Thinking about gaze though, most of the artists in this show were men and most of the subjects female, many scatily clad or naked. It brings up those age old questions of subject and object, active and passive. It kind of shook me because I felt like there’s much strength in many of the women portrayed, while at the same time they are constrained by the canvas and remade how the artist (male gaze) wants to see them. I think I’d also like to see different (feminist) approaches to portraiture as well. What does a feminist gaze (as opposed to “female” gaze, as it’s debatable that such a thing exists) look like? Can we “gaze” in a feminist manner, or do we use feminism as a lens with which to examine?

“It Could Have Been Oh So…” by Jason Grunwald

Last night was the opening of the show “U-Turn,” a group show of portraiture at Petra Projects in Soho. Shown here is Jason Grunwald’s painting “It could have been oh so…”. I had seen this image on the postcard before the show and I was refreshingly taken with the “real” thing. To me this shows again the power of the actual object of art, with visible brushstrokes and all its painterly qualities. Plus I really love the intensity of this girl’s gaze, even though her eyes are hidden behind the sunglasses. There’s a sense of expectation, but also a hint of a challenge in the subject’s face.
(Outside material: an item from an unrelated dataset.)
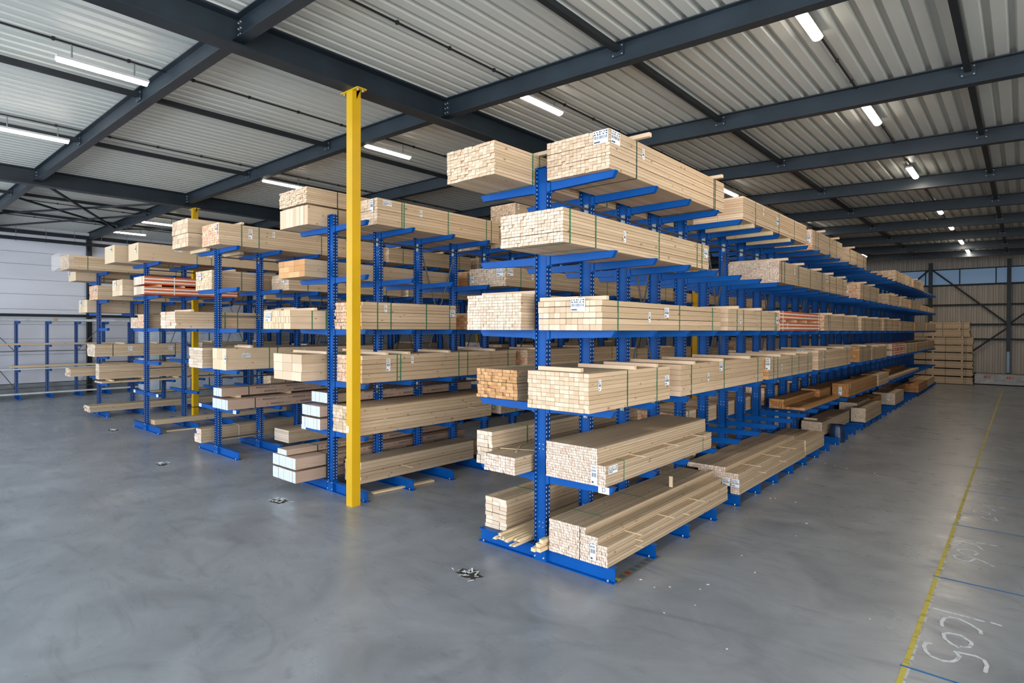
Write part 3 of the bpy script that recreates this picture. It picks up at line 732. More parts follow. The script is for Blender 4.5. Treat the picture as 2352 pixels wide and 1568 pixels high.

I don’t go to galleries expecting to enjoy the art and I was happy to say that while some works in the show I was more taken with than others, it was nice to see a strong showing of portraiture in different mediums in one space. There was a kind of conversation between the pieces, asking us how we see people and how artists choose to show us their subjects. What captures the essence of someone? Is looking at people ultimately comforting or does it confront us with questions about our own identities and what we present to the world?